Stated exercise:
Show all lines from the data that include the word "script".

Given information:

════════

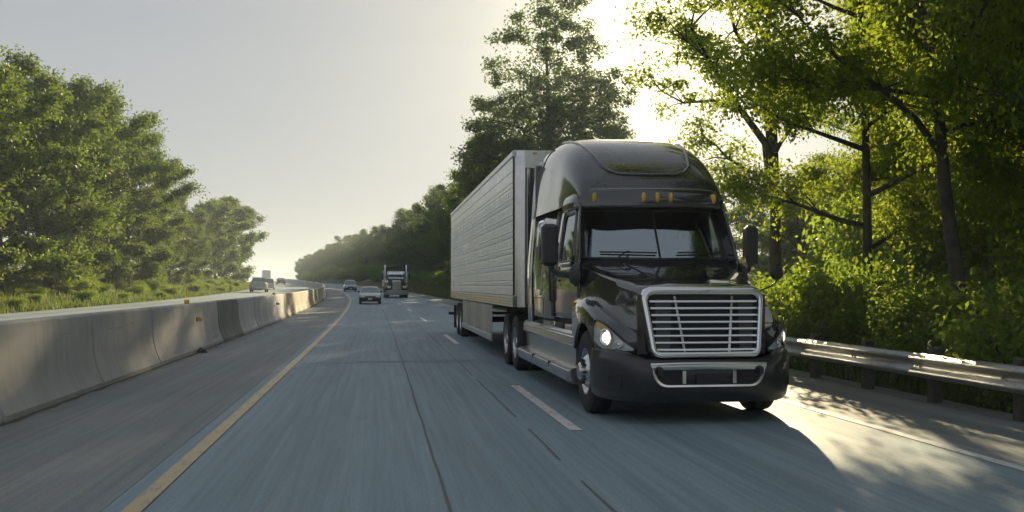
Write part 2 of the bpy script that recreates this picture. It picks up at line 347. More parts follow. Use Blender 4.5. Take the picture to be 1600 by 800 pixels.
for k in range(2, 74):
    v = B0+k*BL; p, q = Vector(W(BLAT, v)), Vector(W(BLAT, v+BL)); d = q-p
    me = bm_d if k == 8 else (bm_y if 13 <= k < 26 else bm_n)
    o = link('concrete_barrier', me); o.location = p+Vector((rng.uniform(-.012, .012), 0, -.004+rng.uniform(0, .008))); o.rotation_euler = (math.atan2(d.z, math.hypot(d.x, d.y)), 0, math.atan2(-d.x, d.y)+rng.uniform(-.002, .002)); o.scale.y = d.length/BL
    if k in names: tag(o, names[k], 'barrier', 'concrete median barrier')
    elif k < 3: tag(o, 'grey concrete barrier block closest to the camera, cut by the picture edge', 'barrier')
    elif k < 13: tag(o, 'pale concrete barrier block between the dark block and the yellowish stretch', 'barrier')
    elif k < 26: tag(o, 'yellowish concrete barrier block in the middle stretch of the row', 'barrier', 'yellowish barrier blocks')
    else: tag(o, 'far concrete barrier block where the row bends away left', 'barrier', 'far barrier blocks')
def reflector(v, lat, z, label, top):
    x, y, zz = W(lat, v, z); t = thing('barrier_reflector', label, 'reflector', (x, y, zz), 0, 'yellow barrier reflectors')
    MB().box(-.06, .06, -.012, .012, 0, .09, .004).build('reflector_plate', amber, t)
    (MB().box(-.03, .03, -.02, .06, -.012, .0) if top else MB().box(-.09, .0, .013, .03, .0, .1)).build('bracket', steel, t)
reflector(24.9, BLAT+.03, 1.17, 'yellow reflector on top of the barrier, nearest one', True); reflector(24.9+21, BLAT+.03, 1.17, 'small yellow reflector on top of the barrier beside the pickup', True)
reflector(25.3, BLAT+.27, .72, 'orange yellow reflector on the barrier face, nearest one', False); reflector(25.3+20, BLAT+.27, .72, 'small yellow reflector on the barrier face near the yellowish blocks', False)
db = MB()
for i in range(7):
    a = rng.uniform(0, 6.28); x, y, z = W(-4.17+rng.uniform(-.08, .08), 24.6+rng.uniform(-.15, .15), .01); r = rng.uniform(.05, .11)
    db.lathe([(0, 0), (r, .0), (r*.9, r*.5), (r*.4, r*1.1), (0, r*1.2)], (x, y, z), 'z', 7)
tag(db.build('debris_pile', P('debris_blue_grey', (.05, .08, .1), .7)), 'small dark blue debris lump at the barrier foot', 'debris')

# ------------------------------------------------------------------ guard rail
GR = thing('guard_rail', 'galvanised steel guard rail on posts along the right shoulder', 'guard rail', (0, 0, 0))
GL = 7.42
prof = [(.0, .345), (-.012, .365), (-.075, .395), (-.083, .415), (-.075, .435), (-.01, .475), (.0, .495), (.0, .52), (-.01, .54), (-.075, .58), (-.083, .60), (-.075, .62), (-.012, .65), (.0, .665)]
prof = [(a, .335+(b-.345)*1.04) for a, b in prof]
pv0 = 16.75-1.905*10
for k in range(0, 7):
    a, b = pv0+k*3.81-.12, pv0+(k+1)*3.81+.12; e = .004*(k % 2)
    m = MB(); m.loft([[(GL+x-e, y, z-.002*(k % 2)) for x, z in prof] for y in (a, (a+b)/2, b)]); m.build('rail_beam', galv, GR, 60, False, thick=.004)
wood = noisy('weathered_post', (.055, .05, .044), (.1, .092, .08), 12, .85, bs=.4)
for k in range(0, 15):
    y = pv0+k*1.905
    MB().box(GL+.16, GL+.31, y-.075, y+.075, -.15, .735, .012).build('post', wood, GR)
    MB().box(GL+.006, GL+.158, y-.07, y+.07, .34, .66, .006).build('spacer_block', wood, GR)
    MB().lathe([(0, -.03), (.018, -.03), (.022, -.018), (.022, -.012)], (GL-.004, y, .5), 'x', 8).build('bolt', galv, GR)
# ------------------------------------------------------------------ the black tractor unit (local: x right in the picture, y backwards, z up; y = 0 at the bumper)
TR = thing('semi_truck', 'black long-nosed sleeper cab truck with chrome grille and lit headlights', 'truck', (3.77, 11.08, 0))
hw = smooth_tab([(.25, .71), (.6, .80), (.9, .88), (1.3, .96), (1.7, 1.02), (2.1, 1.07)])       # hood edge half-width
hz = smooth_tab([(.22, 1.56), (.3, 1.60), (.6, 1.665), (1.0, 1.74), (1.5, 1.83), (2.1, 1.93)])   # hood centre height
fo = smooth_tab([(.26, .77), (.31, .89), (.37, .98), (.46, 1.06), (.58, 1.125), (.75, 1.175), (1.0, 1.21), (1.25, 1.225), (1.6, 1.225), (2.05, 1.2)])  # fender outer
fz = smooth_tab([(.26, 1.08), (.45, 1.16), (.7, 1.25), (1.0, 1.36), (1.3, 1.43), (1.6, 1.45), (2.05, 1.42)])   # fender top
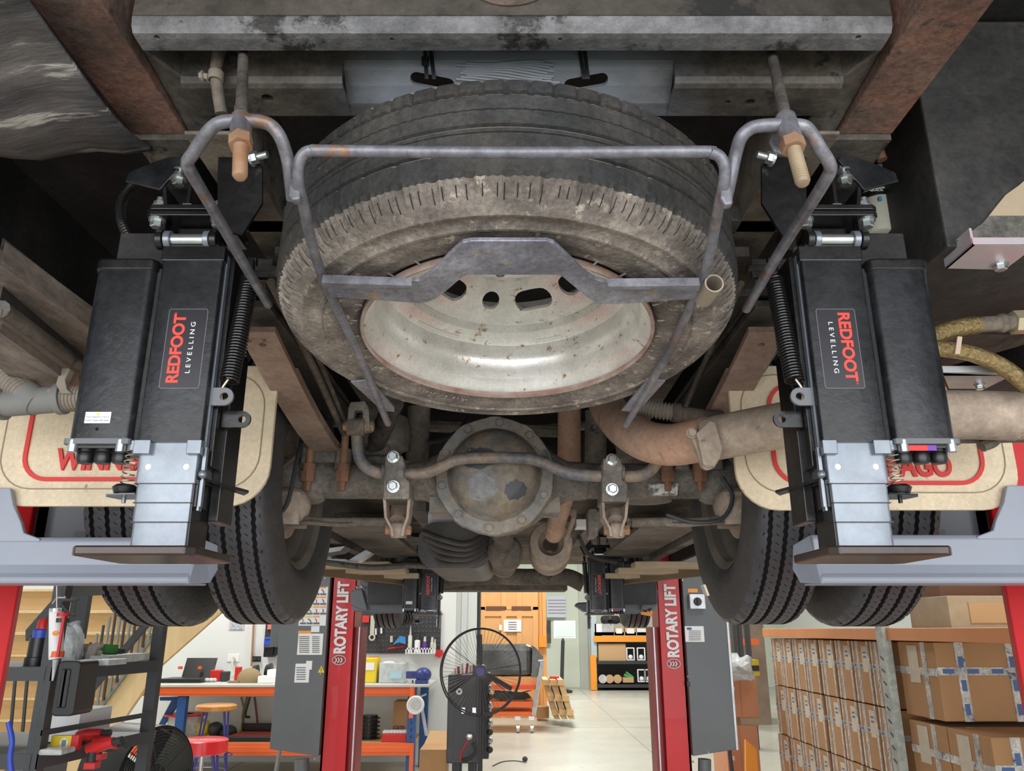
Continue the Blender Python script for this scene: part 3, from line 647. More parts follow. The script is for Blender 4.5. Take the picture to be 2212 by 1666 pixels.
q = MB().prism([W(712, 1184, 3.9), W(745, 1180, 3.9), W(735, 1190, 3.9), W(700, 1196, 3.9), W(685, 1196, 3.9), W(690, 1184, 3.9)], (0, .15, 0)).prism([W(750, 1212, 3.9), W(790, 1188, 3.9), W(802, 1194, 3.9), W(772, 1214, 3.9)], (0, .1, 0)).prism([W(690, 1208, 3.9), W(745, 1208, 3.9), W(765, 1214, 3.9), W(690, 1214, 3.9)], (0, .1, 0))
q.build('entry_step', m_alu, VH)
MB().box(W(925, 1105, 3.3), W(1000, 1142, 3.3)+V(0, .1, 0)).build('battery_box', m_white, VH); MB().box(W(1245, 1122, 3.0), W(1290, 1138, 3.0)+V(0, .1, 0)).build('bracket_plate', m_white, VH)
# ------------------------------------------------------------------ left rear corner moulding and side beams
q = MB(); nx, ny = 16, 22; vs, fs = [], []
for j in range(ny+1):
    for i in range(nx+1):
        x = -1.25+(-.575+1.25)*i/nx; t = j/ny; y = .45+t*.64+.05*(1-i/nx)**1.3*t*(-1.4)
        z = .715-.05*math.sin((1-i/nx)*PI*.9)+.006*math.sin(x*40+y*9)
        if t > .75: z += .35*(t-.75)**2*3*(.4+.6*(1-i/nx))
        vs.append((x, y, z))
n1 = nx+1
for j in range(ny):
    for i in range(nx): fs.append((j*n1+i, j*n1+i+1, (j+1)*n1+i+1, (j+1)*n1+i))
o = q.add(vs, fs).build('corner_moulding', m_glass, VH, smooth=True, label='black scratched corner moulding with pale lines'); o.modifiers.new('s', 'SOLIDIFY').thickness = .006
for Z, A in ((.6, None),):
    pz([(0, 538), (200, 690), (200, 712), (0, 572)], .56, .02).build('side_beam', m_frame, VH)
    pz([(0, 572), (200, 712), (200, 812), (0, 650)], .535, .04).build('side_beam', m_gal, VH)
    pz([(0, 650), (200, 812), (200, 850), (0, 686)], .51, .04).build('side_beam', m_under, VH)
    pz([(0, 692), (170, 812), (170, 838), (0, 718)], .475, .02).build('side_beam', mat('angle_rust', (.24, .16, .115), (.16, .14, .12), 7, rough=.8), VH)
    pz([(0, 718), (150, 826), (150, 855), (60, 850), (0, 796)], .46, .03).build('side_beam', m_gal, VH)
q = MB().tube([WZ(0, 668, .495), WZ(200, 815, .495)], .016, 10); q.build('conduit_pipe', m_frame, VH, smooth=True)
q = MB().prism([W(x, y, 1.42) for x, y in ((122, 790), (140, 782), (150, 798), (140, 820), (144, 840), (155, 850), (130, 850), (120, 830), (126, 808))], (0, .02, 0)); q.build('pipe_clip', m_hose, VH, bevel=.002)
hose(q := MB(), [W(-20, 775, 1.45), W(20, 820, 1.45), W(62, 858, 1.45)], .026, .06, 30, 16); q.build('corrugated_hose', m_hose, VH)
q = MB().tube([W(55, 850, 1.45), W(85, 872, 1.45)], .028, 16).tube([W(10, 872, 1.45), W(130, 862, 1.45)], .026, 16).lathe(W(126, 862, 1.45), (1, 0, .1), [(.026, 0), (.031, 0), (.031, .012), (.026, .012)], 20).lathe(W(12, 872, 1.45), (-1, 0, 0), [(.026, 0), (.032, 0), (.032, .02), (.024, .022)], 20)
q.ball(W(110, 846, 1.43), .008); q.build('tee_fitting', mat('tee_grey', (.19, .19, .18), rough=.7), VH, smooth=True)
hose(q := MB(), [W(130, 862, 1.45), W(200, 860, 1.45)], .024, .06, 18, 16); q.build('corrugated_hose', m_hose, VH)
hose(q := MB(), [W(60, 884, 1.46), W(170, 878, 1.46)], .009, .1, 30, 10); q.build('thin_conduit', m_dark, VH)
# right side box, broken edge, brackets, hoses
Yb = 1.15
bx = MB().box((.705, Yb, .592), (1.15, 1.55, 1.04)); BX = bx.build('locker_box', mat('locker_black', (.028, .028, .028), (.055, .053, .05), 7, (.02, .02, .02), .6, 12, rough=.6, bump=.15), VH, bevel=.004, label='black locker box at the right edge')
pts = [W(x, y, Yb-.001) for x, y in ((2230, 375), (2196, 405), (2168, 425), (2150, 447), (2132, 470), (2230, 470))]; MB().prism(pts, (0, -.006, 0)).build('bare_edge', m_ply, BX)
pts = [W(x, y, Yb-.001) for x, y in ((2132, 470), (2118, 486), (2092, 505), (2060, 522), (2230, 522), (2230, 470))]; MB().prism(pts, (0, -.006, 0)).build('bare_edge', m_greybroken, BX)
q = pz([(2100, 530), (2240, 530), (2170, 583), (2042, 580)], .575, .003); q.prism([WZ(2042, 580, .575), WZ(2100, 530, .575), WZ(2100, 530, .575)+V(0, 0, .03), WZ(2042, 580, .575)+V(0, 0, .03)], (.004, 0, 0)); q.box(WZ(2100, 530, .575)+V(0, -.003, 0), WZ(2230, 528, .575)+V(0, 0, .012))
BK = q.build('support_bracket', m_pinkalu, VH); MB().hexa(WZ(2160, 570, .575), (0, 0, -1), .010, .012).build('bracket_bolt', m_zinc, BK)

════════

Complete response:
Write part 2 of the bpy script that recreates this picture. It picks up at line 347. More parts follow. Use Blender 4.5. Take the picture to be 1600 by 800 pixels.
Continue the Blender Python script for this scene: part 3, from line 647. More parts follow. The script is for Blender 4.5. Take the picture to be 2212 by 1666 pixels.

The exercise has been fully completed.